A pre-Budget report by an influential Oireachtas committee has warned that any proposals around a new “Site Value Tax” should include a condition of a “differential treatment” on agricultural land in active use.
The Oireachtas Committee on Budgetary Oversight has set out a number of “recommendations and observations” which it hopes will contribute to Budget 2024 – including measures that could directly impact on farmers.
In particular, it recommends that any proposals around a new “Site Value Tax” – which would replace or operate alongside the current Local Property Tax (LPT) – must ensure that” complete,
adequate, and appropriate data regarding land values and land holdings be gathered in advance”.
However, the Irish Farmers’ Association (IFA) has also highlighted to the Budgetary Oversight that it strongly opposes the inclusion of agricultural land in any proposed Site Value Tax.
The IFA has stressed that proposals around a Site Value Tax “is a huge worry and could lead to the selling of farmland”. It has called for an exemption for agricultural land from the proposed tax which it said “would be beneficial to the sector”.
Land tax
Meanwhile, the Oireachtas Budgetary Oversight has also indicated that the new Residential Zoned Land Tax (RZLT) – which will come into force from next February on land that is zoned for residential use and has access to services such as water supply, roads and lighting – could be “subsumed into a Site Value Tax over time”.
“The committee is cognisant of the need for a coherent tax policy around land and property and for one that is not unnecessarily administratively burdensome, complex,” it added.
Budget 2024
Meanwhile, the Department of Finance has published the annual White Paper – which forecasts revenue and expenditure – ahead of Budget 2024.

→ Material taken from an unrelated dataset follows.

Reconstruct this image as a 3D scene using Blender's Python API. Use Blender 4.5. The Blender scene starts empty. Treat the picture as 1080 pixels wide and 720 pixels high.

It notes that in relation to capital receipts – which can include receipts from the EU and loan repayments – there was €710 million from the European agricultural guarantee fund (EAGF), which it detailed as the “repayment of loans advanced to the Department of Agriculture, Food and the Marine (DAFM)”.
The White Paper also said that for 2024, this figure will increase to €730 million.
In relation to capital receipts the government also received €164 million from the Brexit Adjustment Reserve (BAR).
This brings the total BAR funding received so far to €800 million out of a total €1.165 billion that was allocated to Ireland.
The remaining amount will be paid in 2025.